Only on such grounds do courses and any training of employees, both internal and external, make sense.
For example, if a provider wants to develop and resist "cloud globalization", the entire business vertical must have a serious understanding of the structure and capabilities of modern technology. Of course, we are not talking about the level of PaaS platform configuration and maintenance, but the knowledge base should be deep enough to work out scenarios for its use.
Some work has to be done on the client side as well. Businesses cannot go to the cloud for advanced platform services and not change themselves. You need to clearly understand what exactly you are buying and why you need it, what results you want to get for every ruble you spend.

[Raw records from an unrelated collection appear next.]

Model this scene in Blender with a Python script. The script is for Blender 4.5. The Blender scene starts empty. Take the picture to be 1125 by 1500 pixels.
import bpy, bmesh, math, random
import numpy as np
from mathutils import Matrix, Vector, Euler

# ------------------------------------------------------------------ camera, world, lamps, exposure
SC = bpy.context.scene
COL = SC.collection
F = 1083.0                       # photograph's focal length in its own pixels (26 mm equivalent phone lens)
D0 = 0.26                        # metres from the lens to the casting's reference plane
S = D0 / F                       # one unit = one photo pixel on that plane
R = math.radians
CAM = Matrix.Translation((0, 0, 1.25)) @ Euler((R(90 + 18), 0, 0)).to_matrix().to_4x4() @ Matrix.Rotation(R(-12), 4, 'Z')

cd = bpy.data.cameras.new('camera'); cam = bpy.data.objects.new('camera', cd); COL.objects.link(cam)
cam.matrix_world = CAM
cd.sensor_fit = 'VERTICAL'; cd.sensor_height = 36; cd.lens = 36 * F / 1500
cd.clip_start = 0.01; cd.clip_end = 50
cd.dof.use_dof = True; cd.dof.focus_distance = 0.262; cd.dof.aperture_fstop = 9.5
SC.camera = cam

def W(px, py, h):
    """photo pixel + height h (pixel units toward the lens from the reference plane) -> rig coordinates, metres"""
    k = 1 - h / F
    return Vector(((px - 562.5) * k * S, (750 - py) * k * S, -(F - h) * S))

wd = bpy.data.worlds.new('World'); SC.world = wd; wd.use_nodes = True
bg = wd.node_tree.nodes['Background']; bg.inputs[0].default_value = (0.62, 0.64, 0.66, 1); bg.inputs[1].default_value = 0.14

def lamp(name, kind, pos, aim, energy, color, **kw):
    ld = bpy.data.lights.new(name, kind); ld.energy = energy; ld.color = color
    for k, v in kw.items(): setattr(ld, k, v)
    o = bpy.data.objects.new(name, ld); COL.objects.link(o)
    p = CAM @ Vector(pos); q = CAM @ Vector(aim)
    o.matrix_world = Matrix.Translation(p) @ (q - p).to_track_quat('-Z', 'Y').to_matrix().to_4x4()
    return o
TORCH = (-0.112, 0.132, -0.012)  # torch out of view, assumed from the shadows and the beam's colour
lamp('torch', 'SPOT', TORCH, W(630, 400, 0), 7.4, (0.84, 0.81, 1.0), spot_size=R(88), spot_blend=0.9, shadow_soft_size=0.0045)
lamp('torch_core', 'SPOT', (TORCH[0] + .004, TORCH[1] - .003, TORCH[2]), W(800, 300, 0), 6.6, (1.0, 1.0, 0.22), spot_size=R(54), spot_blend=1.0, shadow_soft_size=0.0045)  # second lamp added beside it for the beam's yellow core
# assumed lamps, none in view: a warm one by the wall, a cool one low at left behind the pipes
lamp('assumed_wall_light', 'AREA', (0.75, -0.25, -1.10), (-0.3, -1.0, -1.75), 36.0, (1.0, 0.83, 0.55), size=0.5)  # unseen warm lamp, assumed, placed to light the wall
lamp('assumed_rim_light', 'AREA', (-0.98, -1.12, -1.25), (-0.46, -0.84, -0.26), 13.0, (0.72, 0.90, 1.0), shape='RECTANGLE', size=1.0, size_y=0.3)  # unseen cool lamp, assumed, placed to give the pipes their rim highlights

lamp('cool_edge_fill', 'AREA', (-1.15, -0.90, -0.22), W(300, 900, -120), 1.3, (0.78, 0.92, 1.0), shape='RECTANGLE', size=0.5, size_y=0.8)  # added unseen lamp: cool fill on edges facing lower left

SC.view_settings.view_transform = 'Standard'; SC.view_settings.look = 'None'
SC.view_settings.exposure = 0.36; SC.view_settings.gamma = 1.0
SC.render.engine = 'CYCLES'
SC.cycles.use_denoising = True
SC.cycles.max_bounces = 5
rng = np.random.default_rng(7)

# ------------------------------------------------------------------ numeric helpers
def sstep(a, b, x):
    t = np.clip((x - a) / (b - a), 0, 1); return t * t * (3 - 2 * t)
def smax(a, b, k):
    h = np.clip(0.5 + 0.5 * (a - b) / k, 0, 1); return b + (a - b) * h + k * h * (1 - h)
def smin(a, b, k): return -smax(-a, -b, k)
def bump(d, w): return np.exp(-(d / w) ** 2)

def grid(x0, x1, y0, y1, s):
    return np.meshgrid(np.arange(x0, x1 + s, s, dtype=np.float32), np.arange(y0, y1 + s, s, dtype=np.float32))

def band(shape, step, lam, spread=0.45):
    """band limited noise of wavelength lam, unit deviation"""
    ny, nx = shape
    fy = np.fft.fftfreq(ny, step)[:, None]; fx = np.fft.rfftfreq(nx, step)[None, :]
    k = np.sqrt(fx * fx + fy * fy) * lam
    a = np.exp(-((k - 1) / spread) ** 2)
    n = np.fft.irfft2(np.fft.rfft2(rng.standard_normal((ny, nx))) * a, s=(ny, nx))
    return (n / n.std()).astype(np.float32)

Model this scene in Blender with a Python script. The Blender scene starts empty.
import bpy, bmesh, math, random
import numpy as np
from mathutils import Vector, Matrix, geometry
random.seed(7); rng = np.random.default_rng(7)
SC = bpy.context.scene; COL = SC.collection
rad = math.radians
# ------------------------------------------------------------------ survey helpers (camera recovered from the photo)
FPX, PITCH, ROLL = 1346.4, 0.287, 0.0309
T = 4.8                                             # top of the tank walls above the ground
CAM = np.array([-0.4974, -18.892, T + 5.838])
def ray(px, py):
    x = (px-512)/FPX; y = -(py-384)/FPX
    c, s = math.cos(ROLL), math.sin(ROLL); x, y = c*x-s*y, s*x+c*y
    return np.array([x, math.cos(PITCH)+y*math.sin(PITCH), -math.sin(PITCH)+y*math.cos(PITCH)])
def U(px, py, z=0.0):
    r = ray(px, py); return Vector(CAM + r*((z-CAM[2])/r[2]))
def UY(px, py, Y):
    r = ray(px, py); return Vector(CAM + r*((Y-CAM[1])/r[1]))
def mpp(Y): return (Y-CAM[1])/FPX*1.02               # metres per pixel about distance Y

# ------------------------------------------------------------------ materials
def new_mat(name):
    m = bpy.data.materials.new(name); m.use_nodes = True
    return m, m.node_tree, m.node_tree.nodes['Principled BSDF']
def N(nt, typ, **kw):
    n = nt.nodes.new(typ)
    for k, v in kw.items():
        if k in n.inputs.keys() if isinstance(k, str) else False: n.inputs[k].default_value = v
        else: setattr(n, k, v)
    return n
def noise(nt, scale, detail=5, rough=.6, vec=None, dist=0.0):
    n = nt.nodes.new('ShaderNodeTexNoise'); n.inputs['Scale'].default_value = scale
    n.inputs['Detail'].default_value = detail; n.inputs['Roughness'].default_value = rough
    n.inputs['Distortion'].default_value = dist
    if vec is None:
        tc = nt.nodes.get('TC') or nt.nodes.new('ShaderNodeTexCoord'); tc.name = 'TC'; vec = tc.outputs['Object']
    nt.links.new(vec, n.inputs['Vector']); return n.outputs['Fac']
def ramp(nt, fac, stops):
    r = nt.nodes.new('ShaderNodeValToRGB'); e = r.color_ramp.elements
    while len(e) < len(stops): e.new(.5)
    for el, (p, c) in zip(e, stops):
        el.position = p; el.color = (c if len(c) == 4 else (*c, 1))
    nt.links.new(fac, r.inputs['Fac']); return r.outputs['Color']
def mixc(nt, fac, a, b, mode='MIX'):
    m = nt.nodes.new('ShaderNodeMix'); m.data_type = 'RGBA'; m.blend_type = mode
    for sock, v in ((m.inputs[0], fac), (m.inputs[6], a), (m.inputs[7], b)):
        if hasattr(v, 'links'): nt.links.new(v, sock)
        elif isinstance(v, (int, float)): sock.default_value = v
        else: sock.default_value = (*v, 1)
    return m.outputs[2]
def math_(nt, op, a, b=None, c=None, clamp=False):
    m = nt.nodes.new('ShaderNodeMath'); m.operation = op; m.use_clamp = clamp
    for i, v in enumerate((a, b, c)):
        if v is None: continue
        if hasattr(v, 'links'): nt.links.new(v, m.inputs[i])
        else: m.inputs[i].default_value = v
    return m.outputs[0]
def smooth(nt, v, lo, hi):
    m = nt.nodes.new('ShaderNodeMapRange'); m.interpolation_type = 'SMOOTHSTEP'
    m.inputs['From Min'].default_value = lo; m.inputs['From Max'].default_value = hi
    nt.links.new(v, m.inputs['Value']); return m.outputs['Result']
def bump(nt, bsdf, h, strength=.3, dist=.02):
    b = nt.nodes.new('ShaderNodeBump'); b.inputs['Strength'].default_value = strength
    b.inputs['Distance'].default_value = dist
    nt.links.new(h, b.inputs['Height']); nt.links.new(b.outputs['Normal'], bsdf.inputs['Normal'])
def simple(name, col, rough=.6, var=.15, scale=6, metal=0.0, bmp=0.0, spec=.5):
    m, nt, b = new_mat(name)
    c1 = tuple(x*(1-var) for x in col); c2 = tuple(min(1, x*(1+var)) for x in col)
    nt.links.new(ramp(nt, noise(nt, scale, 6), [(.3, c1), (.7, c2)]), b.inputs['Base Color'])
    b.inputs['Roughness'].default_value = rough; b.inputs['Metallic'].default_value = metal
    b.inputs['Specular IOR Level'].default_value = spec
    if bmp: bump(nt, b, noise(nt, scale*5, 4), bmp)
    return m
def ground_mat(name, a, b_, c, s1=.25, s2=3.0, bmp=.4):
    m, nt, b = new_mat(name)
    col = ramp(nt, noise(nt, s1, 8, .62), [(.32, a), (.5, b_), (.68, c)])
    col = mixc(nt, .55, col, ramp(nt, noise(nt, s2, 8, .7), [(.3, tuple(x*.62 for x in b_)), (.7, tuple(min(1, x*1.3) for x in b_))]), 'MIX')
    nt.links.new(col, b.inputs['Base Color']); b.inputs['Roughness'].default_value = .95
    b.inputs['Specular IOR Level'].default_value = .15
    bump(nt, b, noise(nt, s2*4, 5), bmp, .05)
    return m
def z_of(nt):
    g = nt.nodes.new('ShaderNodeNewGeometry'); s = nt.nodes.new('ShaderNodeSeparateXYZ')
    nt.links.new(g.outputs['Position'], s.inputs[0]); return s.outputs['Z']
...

To do this, you need to immerse yourself in the specifics of the technology and study it deeply enough to speak the same language as the provider's technical experts, in case you cannot get the answers you need from the front office.
Remember that a cloud provider is not a full-service IT integrator, but a service seller. When you buy a service, you get access to it, a guarantee of quality, and a set of tools for further work - that's it. From there, everything is in the hands of your specialists. Without a change in the culture and approach to work on the part of the customer, nothing will work.
For example, if a company has slow development cycles of new functionality releases, lengthy approvals and other red tape, then it makes no sense to buy modern PaaS platforms, which allow you to release 5 new software releases per day, in order to accelerate these cycles.
You will only buy the technical ability to make 5 releases a day, but not a guarantee of their release - the productivity of a new solution depends entirely on the organizational culture in the company.
"Fast, trendy and youthful" in terms of quality of IT work provides not a solution per se, but only the correct use of this solution.